- **Rows from a 3D scene dataset**
********

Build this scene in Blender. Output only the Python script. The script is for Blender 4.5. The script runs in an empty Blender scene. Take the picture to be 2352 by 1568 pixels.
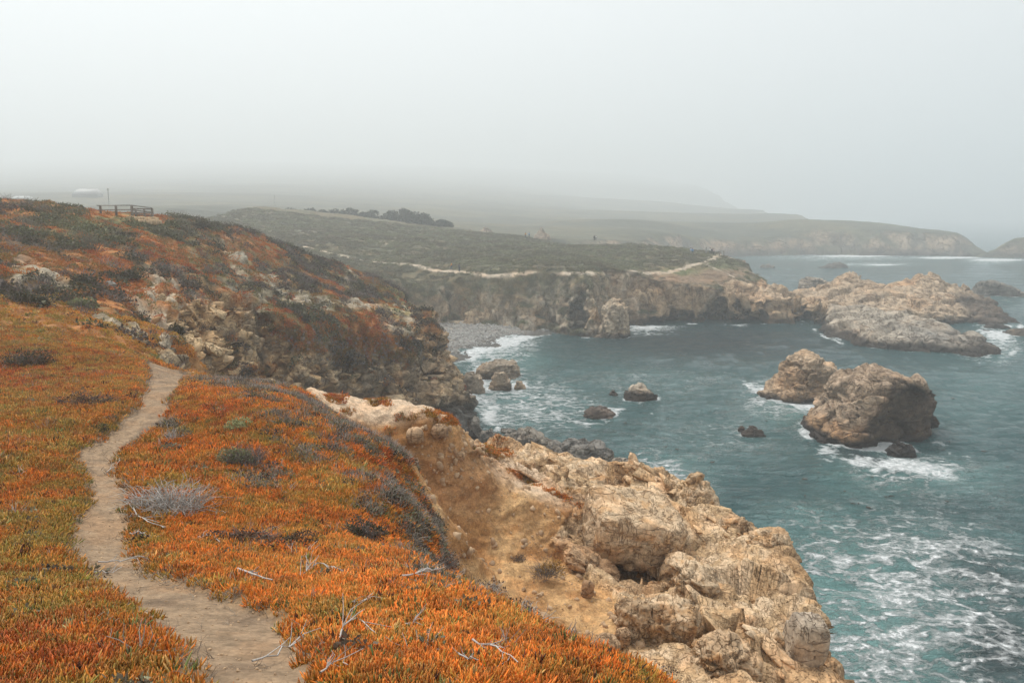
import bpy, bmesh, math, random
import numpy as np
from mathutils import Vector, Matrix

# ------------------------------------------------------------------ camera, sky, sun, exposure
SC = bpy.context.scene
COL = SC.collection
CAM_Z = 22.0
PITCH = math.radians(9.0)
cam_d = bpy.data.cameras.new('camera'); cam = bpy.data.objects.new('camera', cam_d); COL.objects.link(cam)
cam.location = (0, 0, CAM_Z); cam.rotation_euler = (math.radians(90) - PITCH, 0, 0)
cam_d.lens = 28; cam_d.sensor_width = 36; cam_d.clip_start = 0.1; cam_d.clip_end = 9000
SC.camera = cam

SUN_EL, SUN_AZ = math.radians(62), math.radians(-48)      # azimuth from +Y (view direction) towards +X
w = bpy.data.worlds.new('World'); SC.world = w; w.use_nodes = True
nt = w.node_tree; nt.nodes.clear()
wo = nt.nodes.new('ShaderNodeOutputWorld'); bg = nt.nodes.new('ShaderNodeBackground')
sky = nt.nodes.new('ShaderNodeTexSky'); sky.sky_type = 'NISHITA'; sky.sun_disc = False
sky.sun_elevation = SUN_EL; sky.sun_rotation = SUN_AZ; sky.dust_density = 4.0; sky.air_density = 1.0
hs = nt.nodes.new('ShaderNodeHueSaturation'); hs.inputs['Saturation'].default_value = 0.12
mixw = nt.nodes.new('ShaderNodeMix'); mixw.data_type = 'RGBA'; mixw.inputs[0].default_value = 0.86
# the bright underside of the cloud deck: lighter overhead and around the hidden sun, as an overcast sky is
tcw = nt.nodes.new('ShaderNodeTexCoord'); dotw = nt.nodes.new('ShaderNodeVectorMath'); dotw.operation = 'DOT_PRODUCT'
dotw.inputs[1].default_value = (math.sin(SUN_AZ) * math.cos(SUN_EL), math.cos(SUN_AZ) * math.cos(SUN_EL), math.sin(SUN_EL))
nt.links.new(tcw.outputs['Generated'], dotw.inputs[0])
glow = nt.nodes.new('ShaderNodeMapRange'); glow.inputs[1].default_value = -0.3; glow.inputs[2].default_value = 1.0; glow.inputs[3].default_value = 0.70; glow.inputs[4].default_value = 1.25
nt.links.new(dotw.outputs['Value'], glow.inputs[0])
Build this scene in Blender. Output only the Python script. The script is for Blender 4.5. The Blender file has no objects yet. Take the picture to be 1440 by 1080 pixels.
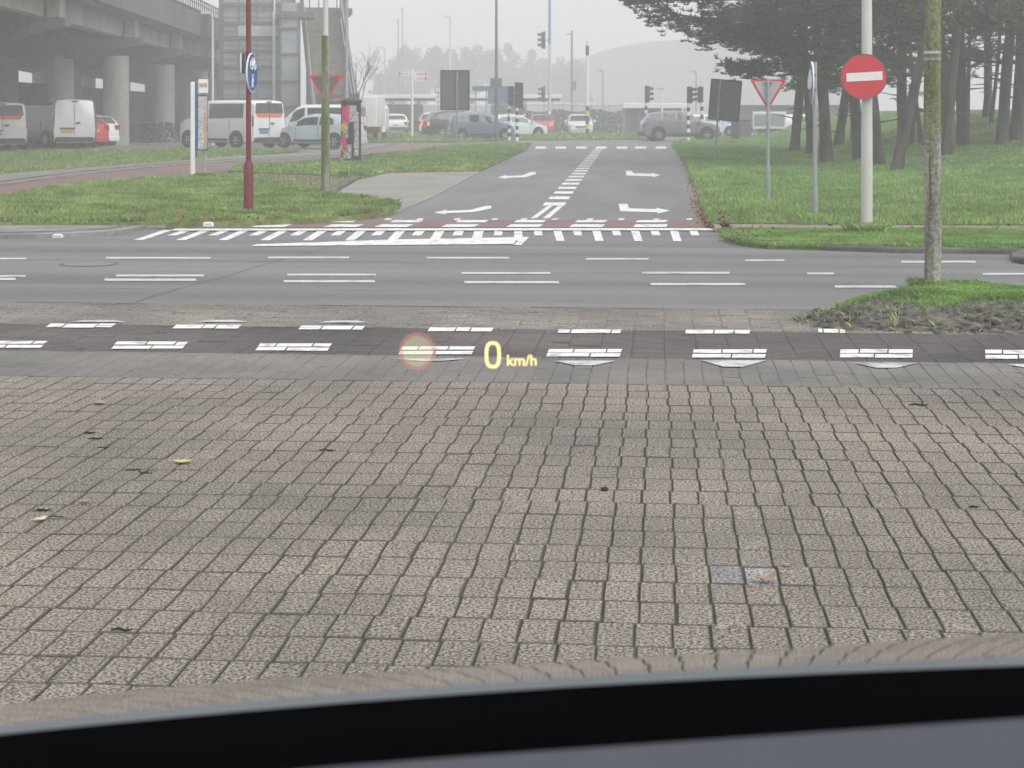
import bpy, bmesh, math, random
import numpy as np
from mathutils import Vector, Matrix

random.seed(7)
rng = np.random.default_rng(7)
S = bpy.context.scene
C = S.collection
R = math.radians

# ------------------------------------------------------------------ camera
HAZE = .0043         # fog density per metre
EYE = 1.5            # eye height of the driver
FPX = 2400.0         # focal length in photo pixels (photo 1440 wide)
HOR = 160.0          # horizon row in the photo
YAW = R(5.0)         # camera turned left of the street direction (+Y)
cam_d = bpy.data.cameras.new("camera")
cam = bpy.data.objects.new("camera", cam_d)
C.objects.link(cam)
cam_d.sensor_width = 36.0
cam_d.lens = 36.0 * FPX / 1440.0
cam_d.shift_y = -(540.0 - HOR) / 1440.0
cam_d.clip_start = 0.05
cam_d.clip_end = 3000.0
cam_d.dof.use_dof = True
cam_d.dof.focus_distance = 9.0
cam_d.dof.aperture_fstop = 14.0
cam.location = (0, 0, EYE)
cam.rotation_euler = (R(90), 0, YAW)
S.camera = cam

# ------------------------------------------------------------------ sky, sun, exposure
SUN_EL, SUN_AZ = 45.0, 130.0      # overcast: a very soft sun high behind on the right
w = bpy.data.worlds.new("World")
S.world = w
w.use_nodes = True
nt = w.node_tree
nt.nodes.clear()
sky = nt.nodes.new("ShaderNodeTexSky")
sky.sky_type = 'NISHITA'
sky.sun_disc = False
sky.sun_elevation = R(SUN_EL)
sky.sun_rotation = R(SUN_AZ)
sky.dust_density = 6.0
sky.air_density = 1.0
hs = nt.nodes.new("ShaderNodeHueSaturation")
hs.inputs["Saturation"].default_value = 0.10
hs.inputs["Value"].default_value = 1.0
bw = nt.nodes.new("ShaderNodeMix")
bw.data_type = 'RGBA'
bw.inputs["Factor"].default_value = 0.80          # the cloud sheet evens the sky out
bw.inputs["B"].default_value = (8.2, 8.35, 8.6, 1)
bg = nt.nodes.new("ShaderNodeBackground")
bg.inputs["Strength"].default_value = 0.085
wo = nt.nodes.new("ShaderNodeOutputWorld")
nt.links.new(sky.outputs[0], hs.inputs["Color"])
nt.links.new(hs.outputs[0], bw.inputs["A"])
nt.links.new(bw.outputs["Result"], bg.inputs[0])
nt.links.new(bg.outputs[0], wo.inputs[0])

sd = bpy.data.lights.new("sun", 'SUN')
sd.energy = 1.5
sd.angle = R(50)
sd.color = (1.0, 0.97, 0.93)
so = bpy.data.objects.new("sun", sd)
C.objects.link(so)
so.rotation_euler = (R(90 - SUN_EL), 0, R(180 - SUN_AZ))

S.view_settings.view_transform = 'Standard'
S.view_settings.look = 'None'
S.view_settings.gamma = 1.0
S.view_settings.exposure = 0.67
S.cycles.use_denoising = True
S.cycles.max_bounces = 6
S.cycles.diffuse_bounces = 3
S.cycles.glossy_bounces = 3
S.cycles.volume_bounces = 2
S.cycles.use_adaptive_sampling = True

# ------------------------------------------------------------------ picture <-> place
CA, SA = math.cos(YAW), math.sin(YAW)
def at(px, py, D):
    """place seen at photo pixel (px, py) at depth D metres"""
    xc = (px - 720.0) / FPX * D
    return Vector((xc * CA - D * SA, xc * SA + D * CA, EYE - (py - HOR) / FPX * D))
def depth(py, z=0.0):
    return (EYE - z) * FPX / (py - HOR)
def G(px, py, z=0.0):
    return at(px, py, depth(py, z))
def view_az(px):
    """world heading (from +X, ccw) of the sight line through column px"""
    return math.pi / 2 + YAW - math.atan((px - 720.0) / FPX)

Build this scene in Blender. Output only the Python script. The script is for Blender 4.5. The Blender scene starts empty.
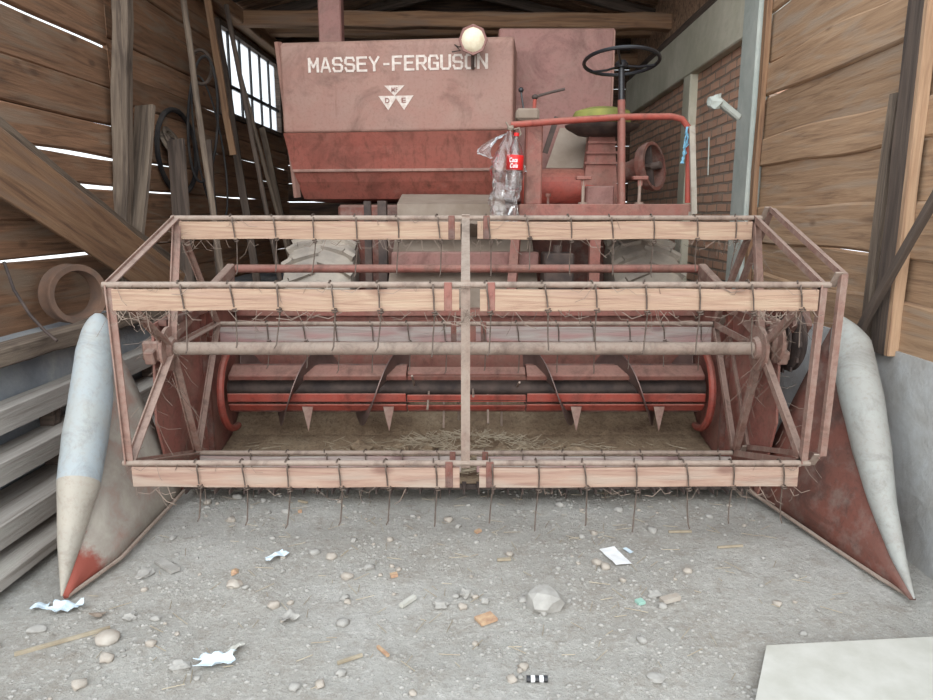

********

- **Do this**
Return every line of the records exactly as given, pictures excluded.

- **Answer to this task**
Build this scene in Blender. Output only the Python script. The script is for Blender 4.5. The script runs in an empty Blender scene. Take the picture to be 2352 by 1568 pixels.
import bpy, bmesh, math, random
import numpy as np
from mathutils import Vector, Matrix

# ------------------------------------------------------------------ camera, sky, sun, exposure
SC = bpy.context.scene
COL = SC.collection
CAM_Z = 22.0
PITCH = math.radians(9.0)
cam_d = bpy.data.cameras.new('camera'); cam = bpy.data.objects.new('camera', cam_d); COL.objects.link(cam)
cam.location = (0, 0, CAM_Z); cam.rotation_euler = (math.radians(90) - PITCH, 0, 0)
cam_d.lens = 28; cam_d.sensor_width = 36; cam_d.clip_start = 0.1; cam_d.clip_end = 9000
SC.camera = cam

SUN_EL, SUN_AZ = math.radians(62), math.radians(-48)      # azimuth from +Y (view direction) towards +X
w = bpy.data.worlds.new('World'); SC.world = w; w.use_nodes = True
nt = w.node_tree; nt.nodes.clear()
wo = nt.nodes.new('ShaderNodeOutputWorld'); bg = nt.nodes.new('ShaderNodeBackground')
sky = nt.nodes.new('ShaderNodeTexSky'); sky.sky_type = 'NISHITA'; sky.sun_disc = False
sky.sun_elevation = SUN_EL; sky.sun_rotation = SUN_AZ; sky.dust_density = 4.0; sky.air_density = 1.0
hs = nt.nodes.new('ShaderNodeHueSaturation'); hs.inputs['Saturation'].default_value = 0.12
mixw = nt.nodes.new('ShaderNodeMix'); mixw.data_type = 'RGBA'; mixw.inputs[0].default_value = 0.86
# the bright underside of the cloud deck: lighter overhead and around the hidden sun, as an overcast sky is
tcw = nt.nodes.new('ShaderNodeTexCoord'); dotw = nt.nodes.new('ShaderNodeVectorMath'); dotw.operation = 'DOT_PRODUCT'
dotw.inputs[1].default_value = (math.sin(SUN_AZ) * math.cos(SUN_EL), math.cos(SUN_AZ) * math.cos(SUN_EL), math.sin(SUN_EL))
nt.links.new(tcw.outputs['Generated'], dotw.inputs[0])
glow = nt.nodes.new('ShaderNodeMapRange'); glow.inputs[1].default_value = -0.3; glow.inputs[2].default_value = 1.0; glow.inputs[3].default_value = 0.70; glow.inputs[4].default_value = 1.25
nt.links.new(dotw.outputs['Value'], glow.inputs[0])
Build this scene in Blender. Output only the Python script. The script is for Blender 4.5. The Blender file has no objects yet. Take the picture to be 1440 by 1080 pixels.
import bpy, bmesh, math, random
import numpy as np
from mathutils import Vector, Matrix

random.seed(7)
rng = np.random.default_rng(7)
S = bpy.context.scene
C = S.collection
R = math.radians

# ------------------------------------------------------------------ camera
HAZE = .0043         # fog density per metre
EYE = 1.5            # eye height of the driver
FPX = 2400.0         # focal length in photo pixels (photo 1440 wide)
HOR = 160.0          # horizon row in the photo
YAW = R(5.0)         # camera turned left of the street direction (+Y)
cam_d = bpy.data.cameras.new("camera")
cam = bpy.data.objects.new("camera", cam_d)
C.objects.link(cam)
cam_d.sensor_width = 36.0
cam_d.lens = 36.0 * FPX / 1440.0
cam_d.shift_y = -(540.0 - HOR) / 1440.0
cam_d.clip_start = 0.05
cam_d.clip_end = 3000.0
cam_d.dof.use_dof = True
cam_d.dof.focus_distance = 9.0
cam_d.dof.aperture_fstop = 14.0
cam.location = (0, 0, EYE)
cam.rotation_euler = (R(90), 0, YAW)
S.camera = cam

# ------------------------------------------------------------------ sky, sun, exposure
SUN_EL, SUN_AZ = 45.0, 130.0      # overcast: a very soft sun high behind on the right
w = bpy.data.worlds.new("World")
S.world = w
w.use_nodes = True
nt = w.node_tree
nt.nodes.clear()
sky = nt.nodes.new("ShaderNodeTexSky")
sky.sky_type = 'NISHITA'
sky.sun_disc = False
sky.sun_elevation = R(SUN_EL)
sky.sun_rotation = R(SUN_AZ)
sky.dust_density = 6.0
sky.air_density = 1.0
hs = nt.nodes.new("ShaderNodeHueSaturation")
hs.inputs["Saturation"].default_value = 0.10
hs.inputs["Value"].default_value = 1.0
bw = nt.nodes.new("ShaderNodeMix")
bw.data_type = 'RGBA'
bw.inputs["Factor"].default_value = 0.80          # the cloud sheet evens the sky out
bw.inputs["B"].default_value = (8.2, 8.35, 8.6, 1)
bg = nt.nodes.new("ShaderNodeBackground")
bg.inputs["Strength"].default_value = 0.085
wo = nt.nodes.new("ShaderNodeOutputWorld")
nt.links.new(sky.outputs[0], hs.inputs["Color"])
nt.links.new(hs.outputs[0], bw.inputs["A"])
nt.links.new(bw.outputs["Result"], bg.inputs[0])
nt.links.new(bg.outputs[0], wo.inputs[0])

sd = bpy.data.lights.new("sun", 'SUN')
sd.energy = 1.5
sd.angle = R(50)
sd.color = (1.0, 0.97, 0.93)
so = bpy.data.objects.new("sun", sd)
C.objects.link(so)
so.rotation_euler = (R(90 - SUN_EL), 0, R(180 - SUN_AZ))

S.view_settings.view_transform = 'Standard'
S.view_settings.look = 'None'
S.view_settings.gamma = 1.0
S.view_settings.exposure = 0.67
S.cycles.use_denoising = True
S.cycles.max_bounces = 6
S.cycles.diffuse_bounces = 3
S.cycles.glossy_bounces = 3
S.cycles.volume_bounces = 2
S.cycles.use_adaptive_sampling = True

# ------------------------------------------------------------------ picture <-> place
CA, SA = math.cos(YAW), math.sin(YAW)
def at(px, py, D):
    """place seen at photo pixel (px, py) at depth D metres"""
    xc = (px - 720.0) / FPX * D
    return Vector((xc * CA - D * SA, xc * SA + D * CA, EYE - (py - HOR) / FPX * D))
def depth(py, z=0.0):
    return (EYE - z) * FPX / (py - HOR)
def G(px, py, z=0.0):
    return at(px, py, depth(py, z))
def view_az(px):
    """world heading (from +X, ccw) of the sight line through column px"""
    return math.pi / 2 + YAW - math.atan((px - 720.0) / FPX)

Build this scene in Blender. Output only the Python script. The script is for Blender 4.5. The Blender scene starts empty.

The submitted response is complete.